> **Aim of the exercise**:
Every line of the material is to be repeated exactly as it stands.
++++ Data section
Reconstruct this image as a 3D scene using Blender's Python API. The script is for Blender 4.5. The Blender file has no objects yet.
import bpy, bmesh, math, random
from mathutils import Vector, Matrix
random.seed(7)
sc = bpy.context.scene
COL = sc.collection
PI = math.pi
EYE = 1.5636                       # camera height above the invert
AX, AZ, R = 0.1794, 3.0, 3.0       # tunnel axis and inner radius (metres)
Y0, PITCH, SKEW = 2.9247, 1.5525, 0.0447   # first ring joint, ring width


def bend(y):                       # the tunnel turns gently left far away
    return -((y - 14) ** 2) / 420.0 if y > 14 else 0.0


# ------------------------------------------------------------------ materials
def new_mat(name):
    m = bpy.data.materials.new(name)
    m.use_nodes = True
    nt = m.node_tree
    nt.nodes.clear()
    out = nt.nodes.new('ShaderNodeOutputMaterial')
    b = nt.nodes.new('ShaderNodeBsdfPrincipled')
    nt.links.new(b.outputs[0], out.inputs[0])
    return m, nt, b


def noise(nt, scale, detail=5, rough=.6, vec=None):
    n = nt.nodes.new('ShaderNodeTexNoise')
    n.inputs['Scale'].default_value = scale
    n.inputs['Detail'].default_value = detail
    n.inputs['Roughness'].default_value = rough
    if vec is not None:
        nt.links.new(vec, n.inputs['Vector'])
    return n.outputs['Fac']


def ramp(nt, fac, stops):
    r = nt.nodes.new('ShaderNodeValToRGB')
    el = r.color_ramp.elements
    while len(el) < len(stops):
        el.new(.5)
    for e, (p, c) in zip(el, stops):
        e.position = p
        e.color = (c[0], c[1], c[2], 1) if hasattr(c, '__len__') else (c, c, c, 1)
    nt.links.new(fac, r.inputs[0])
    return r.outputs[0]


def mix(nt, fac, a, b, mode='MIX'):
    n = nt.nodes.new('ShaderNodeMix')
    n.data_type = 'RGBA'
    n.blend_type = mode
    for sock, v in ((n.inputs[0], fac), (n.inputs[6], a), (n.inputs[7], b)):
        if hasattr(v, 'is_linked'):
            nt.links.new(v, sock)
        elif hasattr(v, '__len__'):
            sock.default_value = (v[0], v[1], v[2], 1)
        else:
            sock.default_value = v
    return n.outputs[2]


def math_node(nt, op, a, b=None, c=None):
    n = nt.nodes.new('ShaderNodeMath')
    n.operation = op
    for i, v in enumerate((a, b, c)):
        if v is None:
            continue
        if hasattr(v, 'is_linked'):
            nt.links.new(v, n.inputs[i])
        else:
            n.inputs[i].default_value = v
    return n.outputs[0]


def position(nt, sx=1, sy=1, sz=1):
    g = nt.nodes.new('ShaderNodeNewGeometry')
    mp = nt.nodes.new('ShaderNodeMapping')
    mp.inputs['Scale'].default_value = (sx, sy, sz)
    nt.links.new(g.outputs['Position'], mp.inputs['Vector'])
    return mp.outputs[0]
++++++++
> **Written response**:
Reconstruct this image as a 3D scene using Blender's Python API. The script is for Blender 4.5. The Blender file has no objects yet.
import bpy, bmesh, math, random
from mathutils import Vector, Matrix
random.seed(7)
sc = bpy.context.scene
COL = sc.collection
PI = math.pi
EYE = 1.5636                       # camera height above the invert
AX, AZ, R = 0.1794, 3.0, 3.0       # tunnel axis and inner radius (metres)
Y0, PITCH, SKEW = 2.9247, 1.5525, 0.0447   # first ring joint, ring width


def bend(y):                       # the tunnel turns gently left far away
    return -((y - 14) ** 2) / 420.0 if y > 14 else 0.0


# ------------------------------------------------------------------ materials
def new_mat(name):
    m = bpy.data.materials.new(name)
    m.use_nodes = True
    nt = m.node_tree
    nt.nodes.clear()
    out = nt.nodes.new('ShaderNodeOutputMaterial')
    b = nt.nodes.new('ShaderNodeBsdfPrincipled')
    nt.links.new(b.outputs[0], out.inputs[0])
    return m, nt, b


def noise(nt, scale, detail=5, rough=.6, vec=None):
    n = nt.nodes.new('ShaderNodeTexNoise')
    n.inputs['Scale'].default_value = scale
    n.inputs['Detail'].default_value = detail
    n.inputs['Roughness'].default_value = rough
    if vec is not None:
        nt.links.new(vec, n.inputs['Vector'])
    return n.outputs['Fac']


def ramp(nt, fac, stops):
    r = nt.nodes.new('ShaderNodeValToRGB')
    el = r.color_ramp.elements
    while len(el) < len(stops):
        el.new(.5)
    for e, (p, c) in zip(el, stops):
        e.position = p
        e.color = (c[0], c[1], c[2], 1) if hasattr(c, '__len__') else (c, c, c, 1)
    nt.links.new(fac, r.inputs[0])
    return r.outputs[0]


def mix(nt, fac, a, b, mode='MIX'):
    n = nt.nodes.new('ShaderNodeMix')
    n.data_type = 'RGBA'
    n.blend_type = mode
    for sock, v in ((n.inputs[0], fac), (n.inputs[6], a), (n.inputs[7], b)):
        if hasattr(v, 'is_linked'):
            nt.links.new(v, sock)
        elif hasattr(v, '__len__'):
            sock.default_value = (v[0], v[1], v[2], 1)
        else:
            sock.default_value = v
    return n.outputs[2]


def math_node(nt, op, a, b=None, c=None):
    n = nt.nodes.new('ShaderNodeMath')
    n.operation = op
    for i, v in enumerate((a, b, c)):
        if v is None:
            continue
        if hasattr(v, 'is_linked'):
            nt.links.new(v, n.inputs[i])
        else:
            n.inputs[i].default_value = v
    return n.outputs[0]


def position(nt, sx=1, sy=1, sz=1):
    g = nt.nodes.new('ShaderNodeNewGeometry')
    mp = nt.nodes.new('ShaderNodeMapping')
    mp.inputs['Scale'].default_value = (sx, sy, sz)
    nt.links.new(g.outputs['Position'], mp.inputs['Vector'])
    return mp.outputs[0]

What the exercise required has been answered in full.